Art history prof named Mellon fellow at Cambridge
Vimalin Rujivacharakul
5:14 p.m., Sept. 20, 2007--Vimalin Rujivacharakul, assistant professor of art history, has received an Andrew J. Mellon Foundation Fellowship to be scholar in residence at the Needham Research Institute of the University of Cambridge, beginning in January.

“This is a highly competitive fellowship, and I feel very honored and privileged to have been selected,” Rujivacharakul said.

Her research focuses on modern architectural history, with emphases on modern historiography and cross-cultural studies. “Chinese architectural historiography plays a major role in my research compass. The Mellon fellowship and residency at the Needham Research Institute will provide an exciting and unique opportunity for me to focus on China and complete my book manuscript,” Rujivacharakul said.

The institute's founder, Dr. Joseph Needham (1905-1995), was originally a biochemist at Cambridge, but he is best known for his studies of China during and after World War II, when there was little contact between China and the West. During World War II, he established a Sino-British Science Cooperation Office in China and began in-depth studies of Chinese accomplishments in science and technology.

Needham was the first author and founder of the continuing Science and Civilisation in China series, which is published by Cambridge University Press. During his lifetime, he collected many important sources and data for his project. After the war, many documents in China were destroyed or lost, Rujivacharakul said, hence the Needham archives are an invaluable source of historical information.

“Many of those who in the past have received Andrew W. Mellon fellowships to Needham are senior scholars who study either ancient Chinese history or the history of sciences. I am one of the first architectural historians to receive this fellowship, so I will be looking at the archives from another point of view,” Rujivacharakul said.
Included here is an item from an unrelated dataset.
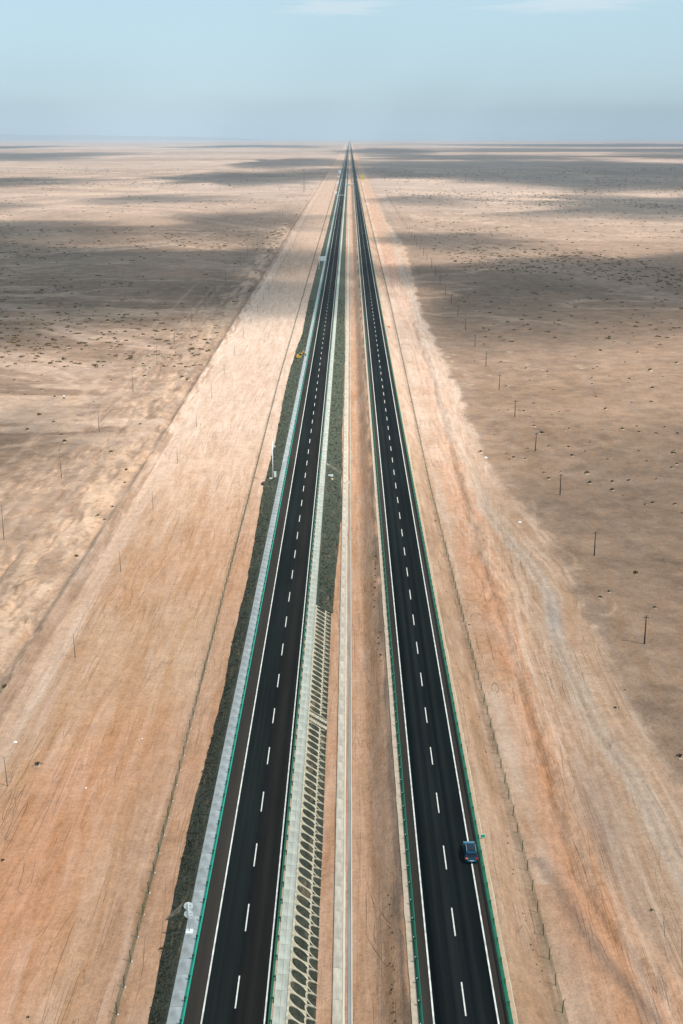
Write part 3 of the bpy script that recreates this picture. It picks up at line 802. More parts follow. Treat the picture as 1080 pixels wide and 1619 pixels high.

Rujivacharakul received her doctorate in architectural history from the University of California at Berkeley and also holds degrees in architecture and architectural theory from Harvard University, the University of Michigan at Ann Arbor and Chulalongkorn University in Thailand. In 2004-05 she was a Getty fellow in residence at the Getty Research Institute, where she completed her dissertation. She also was awarded the Scott Opler Fellowship for Emerging Scholars from the Society of Architectural Historians in 2005.

In 2006, Rujivacharakul curated an exhibition, “Shanghai Through a Century of Visual Images,” for the Center for Chinese studies at UC Berkeley, which was co-funded by the Université de Lyon in France. During the same semester, she organized an interdisciplinary conference, “Collecting 'China': Objects, Materiality and Multicultural Collectors,” for UD and the Winterthur Museum and Country Estate. She is the editor of the book from the conference, which is currently under review at Duke University Press. Currently, she is revising The Rise of Chinese Architecture, which grew out of her doctoral dissertation.

In addition, she leads the international Yingzao Huikan Translation Project, with colleagues from Tsinghua University, Beijing, translating a series of Zhongguo Yingzao Huikan (Bulletin for the Society for Research in Chinese Architecture) from Chinese into English. The first phase of the project is scheduled for completion in January.